— start of DATA SHOWN —
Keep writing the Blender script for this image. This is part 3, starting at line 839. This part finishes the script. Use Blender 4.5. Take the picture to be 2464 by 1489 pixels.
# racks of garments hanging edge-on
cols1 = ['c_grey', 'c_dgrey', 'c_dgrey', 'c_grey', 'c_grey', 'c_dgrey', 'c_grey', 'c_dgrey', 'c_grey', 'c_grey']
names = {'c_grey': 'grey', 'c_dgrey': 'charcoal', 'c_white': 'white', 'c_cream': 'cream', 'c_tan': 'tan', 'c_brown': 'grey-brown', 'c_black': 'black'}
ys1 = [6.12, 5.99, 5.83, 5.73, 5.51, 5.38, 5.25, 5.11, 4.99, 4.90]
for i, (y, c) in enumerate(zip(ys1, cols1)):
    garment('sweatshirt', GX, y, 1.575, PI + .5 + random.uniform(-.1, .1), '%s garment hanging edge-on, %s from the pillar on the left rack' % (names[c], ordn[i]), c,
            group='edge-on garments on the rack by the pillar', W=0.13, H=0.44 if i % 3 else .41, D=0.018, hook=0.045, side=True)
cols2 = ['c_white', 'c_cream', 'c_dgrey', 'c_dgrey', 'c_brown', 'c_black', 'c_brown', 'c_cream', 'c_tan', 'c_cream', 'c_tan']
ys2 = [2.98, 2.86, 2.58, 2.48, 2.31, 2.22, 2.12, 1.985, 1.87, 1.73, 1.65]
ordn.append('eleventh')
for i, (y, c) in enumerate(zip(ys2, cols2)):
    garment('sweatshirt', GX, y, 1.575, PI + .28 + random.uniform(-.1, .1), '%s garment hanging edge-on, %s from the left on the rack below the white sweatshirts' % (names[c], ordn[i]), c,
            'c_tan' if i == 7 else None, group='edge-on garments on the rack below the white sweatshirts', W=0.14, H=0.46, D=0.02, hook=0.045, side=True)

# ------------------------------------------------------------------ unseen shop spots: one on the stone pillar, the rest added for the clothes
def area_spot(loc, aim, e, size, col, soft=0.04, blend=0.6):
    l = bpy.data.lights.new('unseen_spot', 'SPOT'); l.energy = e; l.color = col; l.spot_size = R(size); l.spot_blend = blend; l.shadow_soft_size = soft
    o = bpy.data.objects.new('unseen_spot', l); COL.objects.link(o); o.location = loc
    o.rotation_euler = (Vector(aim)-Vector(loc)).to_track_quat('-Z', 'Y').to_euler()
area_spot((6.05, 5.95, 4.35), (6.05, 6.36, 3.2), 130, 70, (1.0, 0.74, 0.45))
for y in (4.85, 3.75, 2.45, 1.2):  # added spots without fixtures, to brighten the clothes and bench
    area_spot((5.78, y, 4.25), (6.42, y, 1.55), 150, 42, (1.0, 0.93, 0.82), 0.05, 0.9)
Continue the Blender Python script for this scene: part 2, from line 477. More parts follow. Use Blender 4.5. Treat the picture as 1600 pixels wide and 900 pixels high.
— end of DATA SHOWN —
> TASK
Each of the records should be retyped exactly.

> RESULT FOR THIS EXERCISE
Keep writing the Blender script for this image. This is part 3, starting at line 839. This part finishes the script. Use Blender 4.5. Take the picture to be 2464 by 1489 pixels.
# racks of garments hanging edge-on
cols1 = ['c_grey', 'c_dgrey', 'c_dgrey', 'c_grey', 'c_grey', 'c_dgrey', 'c_grey', 'c_dgrey', 'c_grey', 'c_grey']
names = {'c_grey': 'grey', 'c_dgrey': 'charcoal', 'c_white': 'white', 'c_cream': 'cream', 'c_tan': 'tan', 'c_brown': 'grey-brown', 'c_black': 'black'}
ys1 = [6.12, 5.99, 5.83, 5.73, 5.51, 5.38, 5.25, 5.11, 4.99, 4.90]
for i, (y, c) in enumerate(zip(ys1, cols1)):
    garment('sweatshirt', GX, y, 1.575, PI + .5 + random.uniform(-.1, .1), '%s garment hanging edge-on, %s from the pillar on the left rack' % (names[c], ordn[i]), c,
            group='edge-on garments on the rack by the pillar', W=0.13, H=0.44 if i % 3 else .41, D=0.018, hook=0.045, side=True)
cols2 = ['c_white', 'c_cream', 'c_dgrey', 'c_dgrey', 'c_brown', 'c_black', 'c_brown', 'c_cream', 'c_tan', 'c_cream', 'c_tan']
ys2 = [2.98, 2.86, 2.58, 2.48, 2.31, 2.22, 2.12, 1.985, 1.87, 1.73, 1.65]
ordn.append('eleventh')
for i, (y, c) in enumerate(zip(ys2, cols2)):
    garment('sweatshirt', GX, y, 1.575, PI + .28 + random.uniform(-.1, .1), '%s garment hanging edge-on, %s from the left on the rack below the white sweatshirts' % (names[c], ordn[i]), c,
            'c_tan' if i == 7 else None, group='edge-on garments on the rack below the white sweatshirts', W=0.14, H=0.46, D=0.02, hook=0.045, side=True)

# ------------------------------------------------------------------ unseen shop spots: one on the stone pillar, the rest added for the clothes
def area_spot(loc, aim, e, size, col, soft=0.04, blend=0.6):
    l = bpy.data.lights.new('unseen_spot', 'SPOT'); l.energy = e; l.color = col; l.spot_size = R(size); l.spot_blend = blend; l.shadow_soft_size = soft
    o = bpy.data.objects.new('unseen_spot', l); COL.objects.link(o); o.location = loc
    o.rotation_euler = (Vector(aim)-Vector(loc)).to_track_quat('-Z', 'Y').to_euler()
area_spot((6.05, 5.95, 4.35), (6.05, 6.36, 3.2), 130, 70, (1.0, 0.74, 0.45))
for y in (4.85, 3.75, 2.45, 1.2):  # added spots without fixtures, to brighten the clothes and bench
    area_spot((5.78, y, 4.25), (6.42, y, 1.55), 150, 42, (1.0, 0.93, 0.82), 0.05, 0.9)
Continue the Blender Python script for this scene: part 2, from line 477. More parts follow. Use Blender 4.5. Treat the picture as 1600 pixels wide and 900 pixels high.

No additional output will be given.